Jessa: I love how there was like this demonstration [holding items up to the camera for online workshop participants to see] of your poster, Nina's poster, Symrath’s publication. It's such a beautiful example of how these works are not happening in a silo, they're related, and they're connected and, draw from each other.
Nina: Just to jump in, as Althea mentioned my name. I mean, the poster you showed, Althea, I did it together with Julia Wieger as the secretariat for ‘Ghosts, Archival Politics, and Gaps’. And that's like a working group that started in the Austrian Association of Women Artists in Vienna that was founded in 1910.

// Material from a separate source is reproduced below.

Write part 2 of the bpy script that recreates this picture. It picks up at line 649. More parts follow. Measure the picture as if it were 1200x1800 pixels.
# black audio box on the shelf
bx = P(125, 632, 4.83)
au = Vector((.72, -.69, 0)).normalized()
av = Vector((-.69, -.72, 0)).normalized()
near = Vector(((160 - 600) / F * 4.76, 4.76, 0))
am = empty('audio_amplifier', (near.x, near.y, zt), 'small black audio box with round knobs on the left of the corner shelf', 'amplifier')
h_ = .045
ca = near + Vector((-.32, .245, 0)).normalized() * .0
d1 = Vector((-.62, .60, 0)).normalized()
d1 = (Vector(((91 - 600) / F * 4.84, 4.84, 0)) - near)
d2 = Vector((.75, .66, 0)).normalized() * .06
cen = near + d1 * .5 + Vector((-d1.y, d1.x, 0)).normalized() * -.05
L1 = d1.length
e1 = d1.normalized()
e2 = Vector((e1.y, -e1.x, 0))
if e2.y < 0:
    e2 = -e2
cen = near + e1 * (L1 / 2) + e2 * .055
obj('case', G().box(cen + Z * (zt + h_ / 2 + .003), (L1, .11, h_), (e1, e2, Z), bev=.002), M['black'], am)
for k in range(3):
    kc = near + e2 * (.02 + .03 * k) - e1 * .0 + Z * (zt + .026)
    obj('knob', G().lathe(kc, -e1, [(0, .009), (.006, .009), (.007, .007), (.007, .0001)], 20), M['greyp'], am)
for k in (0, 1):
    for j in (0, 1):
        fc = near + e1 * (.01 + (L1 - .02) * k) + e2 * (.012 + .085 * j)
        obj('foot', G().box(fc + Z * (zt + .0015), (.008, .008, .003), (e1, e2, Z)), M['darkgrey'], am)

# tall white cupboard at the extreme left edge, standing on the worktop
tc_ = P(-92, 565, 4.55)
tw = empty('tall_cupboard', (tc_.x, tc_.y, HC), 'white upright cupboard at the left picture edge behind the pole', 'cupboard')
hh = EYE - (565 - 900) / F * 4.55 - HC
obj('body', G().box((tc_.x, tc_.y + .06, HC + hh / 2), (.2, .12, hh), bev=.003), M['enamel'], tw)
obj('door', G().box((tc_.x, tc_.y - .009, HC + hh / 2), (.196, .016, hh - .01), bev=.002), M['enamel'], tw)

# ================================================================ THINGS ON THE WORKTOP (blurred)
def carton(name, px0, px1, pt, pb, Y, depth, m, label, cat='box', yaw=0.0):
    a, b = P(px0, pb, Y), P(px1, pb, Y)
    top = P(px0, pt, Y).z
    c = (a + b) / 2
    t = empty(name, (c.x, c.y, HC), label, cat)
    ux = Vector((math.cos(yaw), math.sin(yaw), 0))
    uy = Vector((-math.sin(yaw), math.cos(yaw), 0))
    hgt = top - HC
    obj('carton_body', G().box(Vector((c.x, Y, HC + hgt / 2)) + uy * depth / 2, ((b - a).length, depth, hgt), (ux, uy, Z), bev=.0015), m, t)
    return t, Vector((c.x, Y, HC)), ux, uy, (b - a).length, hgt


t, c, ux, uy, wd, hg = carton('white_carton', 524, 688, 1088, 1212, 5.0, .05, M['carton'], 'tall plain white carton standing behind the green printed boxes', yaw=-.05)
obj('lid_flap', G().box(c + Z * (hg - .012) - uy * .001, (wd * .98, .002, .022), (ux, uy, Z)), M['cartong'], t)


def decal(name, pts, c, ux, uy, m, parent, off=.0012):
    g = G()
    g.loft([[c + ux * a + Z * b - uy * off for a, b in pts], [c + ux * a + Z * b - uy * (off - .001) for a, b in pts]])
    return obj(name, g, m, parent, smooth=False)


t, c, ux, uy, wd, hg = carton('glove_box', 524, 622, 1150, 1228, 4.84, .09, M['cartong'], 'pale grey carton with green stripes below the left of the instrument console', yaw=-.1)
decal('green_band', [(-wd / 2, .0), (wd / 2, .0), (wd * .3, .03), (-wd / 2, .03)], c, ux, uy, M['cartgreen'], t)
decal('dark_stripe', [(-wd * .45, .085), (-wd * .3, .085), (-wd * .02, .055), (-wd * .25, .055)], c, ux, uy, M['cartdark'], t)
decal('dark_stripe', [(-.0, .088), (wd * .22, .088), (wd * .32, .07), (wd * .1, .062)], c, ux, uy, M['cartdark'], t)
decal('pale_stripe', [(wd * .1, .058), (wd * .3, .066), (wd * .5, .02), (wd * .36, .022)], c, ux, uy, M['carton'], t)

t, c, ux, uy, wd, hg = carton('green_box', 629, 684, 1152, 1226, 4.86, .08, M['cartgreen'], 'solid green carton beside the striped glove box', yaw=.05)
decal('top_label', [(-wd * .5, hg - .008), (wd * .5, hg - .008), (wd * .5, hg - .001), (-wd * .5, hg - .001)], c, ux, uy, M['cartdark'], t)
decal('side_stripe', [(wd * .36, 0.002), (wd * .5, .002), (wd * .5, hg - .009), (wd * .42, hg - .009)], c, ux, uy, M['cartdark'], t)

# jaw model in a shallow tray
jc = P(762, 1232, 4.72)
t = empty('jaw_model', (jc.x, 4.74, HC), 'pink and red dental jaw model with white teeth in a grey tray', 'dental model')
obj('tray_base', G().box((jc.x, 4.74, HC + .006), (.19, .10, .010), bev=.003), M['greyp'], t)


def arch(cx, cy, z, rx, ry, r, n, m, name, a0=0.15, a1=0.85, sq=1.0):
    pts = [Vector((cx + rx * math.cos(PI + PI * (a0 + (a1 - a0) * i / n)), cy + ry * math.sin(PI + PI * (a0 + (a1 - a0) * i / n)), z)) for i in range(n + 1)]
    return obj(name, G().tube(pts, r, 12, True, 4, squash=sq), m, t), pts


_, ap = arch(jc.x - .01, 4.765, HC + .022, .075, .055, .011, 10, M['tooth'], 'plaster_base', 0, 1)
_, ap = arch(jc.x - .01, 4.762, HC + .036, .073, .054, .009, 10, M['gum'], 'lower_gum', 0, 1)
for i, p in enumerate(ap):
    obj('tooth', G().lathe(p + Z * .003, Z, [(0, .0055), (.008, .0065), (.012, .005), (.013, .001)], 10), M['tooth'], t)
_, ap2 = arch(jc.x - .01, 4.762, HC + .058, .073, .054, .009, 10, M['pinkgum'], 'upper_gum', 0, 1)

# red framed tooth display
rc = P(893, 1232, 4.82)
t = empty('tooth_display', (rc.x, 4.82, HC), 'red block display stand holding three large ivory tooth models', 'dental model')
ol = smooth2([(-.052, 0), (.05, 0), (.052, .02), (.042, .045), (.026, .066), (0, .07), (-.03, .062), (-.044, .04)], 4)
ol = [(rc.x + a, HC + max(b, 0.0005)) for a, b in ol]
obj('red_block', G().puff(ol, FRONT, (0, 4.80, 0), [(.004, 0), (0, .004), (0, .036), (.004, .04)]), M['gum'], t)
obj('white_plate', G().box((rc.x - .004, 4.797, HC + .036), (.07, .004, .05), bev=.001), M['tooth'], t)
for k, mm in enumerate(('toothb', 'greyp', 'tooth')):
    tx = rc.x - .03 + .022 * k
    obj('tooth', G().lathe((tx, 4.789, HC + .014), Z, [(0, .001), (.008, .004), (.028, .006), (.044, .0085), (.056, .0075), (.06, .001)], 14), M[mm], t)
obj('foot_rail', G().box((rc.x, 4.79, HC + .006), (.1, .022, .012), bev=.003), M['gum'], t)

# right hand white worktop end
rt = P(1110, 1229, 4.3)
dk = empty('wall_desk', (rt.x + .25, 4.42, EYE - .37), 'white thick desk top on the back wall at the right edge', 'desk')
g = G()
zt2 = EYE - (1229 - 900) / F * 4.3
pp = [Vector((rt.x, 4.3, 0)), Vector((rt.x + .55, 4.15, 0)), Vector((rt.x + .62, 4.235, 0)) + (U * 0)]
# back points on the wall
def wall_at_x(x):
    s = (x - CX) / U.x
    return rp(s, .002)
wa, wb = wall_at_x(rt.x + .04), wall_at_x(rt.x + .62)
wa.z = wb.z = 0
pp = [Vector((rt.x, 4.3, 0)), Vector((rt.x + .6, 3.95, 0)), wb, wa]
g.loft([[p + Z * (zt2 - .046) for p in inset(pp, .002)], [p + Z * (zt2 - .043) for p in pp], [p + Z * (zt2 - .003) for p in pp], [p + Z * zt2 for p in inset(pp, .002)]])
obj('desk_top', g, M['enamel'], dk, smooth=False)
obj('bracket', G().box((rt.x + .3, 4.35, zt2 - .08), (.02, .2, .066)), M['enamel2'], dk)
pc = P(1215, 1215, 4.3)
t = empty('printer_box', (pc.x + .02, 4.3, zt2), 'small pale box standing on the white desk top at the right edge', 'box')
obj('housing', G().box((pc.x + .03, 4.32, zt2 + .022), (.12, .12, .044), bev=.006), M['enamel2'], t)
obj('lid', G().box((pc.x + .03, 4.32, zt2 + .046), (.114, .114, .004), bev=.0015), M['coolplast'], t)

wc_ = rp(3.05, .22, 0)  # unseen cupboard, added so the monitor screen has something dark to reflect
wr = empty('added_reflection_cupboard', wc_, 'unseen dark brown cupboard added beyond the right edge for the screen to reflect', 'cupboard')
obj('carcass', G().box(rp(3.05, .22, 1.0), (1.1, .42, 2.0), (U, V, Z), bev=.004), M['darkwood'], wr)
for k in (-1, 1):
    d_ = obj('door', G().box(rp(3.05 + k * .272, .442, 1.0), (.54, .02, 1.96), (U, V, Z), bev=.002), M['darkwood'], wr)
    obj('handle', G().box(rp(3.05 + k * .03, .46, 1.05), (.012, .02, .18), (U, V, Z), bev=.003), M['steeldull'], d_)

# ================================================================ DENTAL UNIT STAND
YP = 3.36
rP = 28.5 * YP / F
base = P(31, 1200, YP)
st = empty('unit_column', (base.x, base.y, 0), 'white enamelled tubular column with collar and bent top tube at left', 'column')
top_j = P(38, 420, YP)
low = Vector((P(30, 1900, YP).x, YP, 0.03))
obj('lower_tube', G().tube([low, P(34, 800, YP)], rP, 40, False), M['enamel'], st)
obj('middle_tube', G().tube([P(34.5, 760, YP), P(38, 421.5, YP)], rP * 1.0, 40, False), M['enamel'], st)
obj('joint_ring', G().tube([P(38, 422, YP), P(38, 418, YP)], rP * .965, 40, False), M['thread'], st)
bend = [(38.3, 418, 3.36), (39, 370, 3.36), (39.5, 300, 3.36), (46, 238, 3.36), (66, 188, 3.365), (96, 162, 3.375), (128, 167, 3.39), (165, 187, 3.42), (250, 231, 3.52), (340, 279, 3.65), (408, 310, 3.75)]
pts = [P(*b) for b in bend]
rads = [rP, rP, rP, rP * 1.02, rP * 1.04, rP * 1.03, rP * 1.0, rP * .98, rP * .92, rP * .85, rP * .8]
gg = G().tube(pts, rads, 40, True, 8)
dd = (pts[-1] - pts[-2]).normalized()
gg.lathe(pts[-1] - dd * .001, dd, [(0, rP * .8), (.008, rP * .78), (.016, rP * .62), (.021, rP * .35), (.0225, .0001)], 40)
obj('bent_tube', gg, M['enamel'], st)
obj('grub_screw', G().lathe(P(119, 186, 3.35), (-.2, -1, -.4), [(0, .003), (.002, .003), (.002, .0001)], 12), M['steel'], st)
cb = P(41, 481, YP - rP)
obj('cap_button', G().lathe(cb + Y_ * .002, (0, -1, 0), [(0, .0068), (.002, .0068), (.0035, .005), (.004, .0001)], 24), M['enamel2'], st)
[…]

And this is one of the only group photos. So the association is still active. I'm still a member. Back then I was a board member. But yes, it's this long, long history, a very complex history as it's still alive. You can imagine it has also collaborated with the Nazi power in the Nazi years in Austria, also what was happening between 1938 and 1945.
I'm not going there into the detail, but this photo is actually not clear when it was taken. And the interesting thing of this group photo is it's not all of the women artists we can identify, but we can identify two. And there is one that was the Jewish president that had to go into exile to Paris and died in there. And her vice president, Helene Kraus, who was a Nazi. So also these interesting histories that actually happened that these two were collaborating before, but then Helene Kraus kept in power in the association and the other one died because of the political situation.
And then for us in, I think we published this poster actually to invite more people because it's saying ‘invitation to research’ on this poster. Also very hard to see. It's actually for more people to explore this complex contradictory history of such a long Women's Artist Association, and I liked a lot that you said now the thinness, the thinness of the poster but also the thinness of histories and who is telling histories.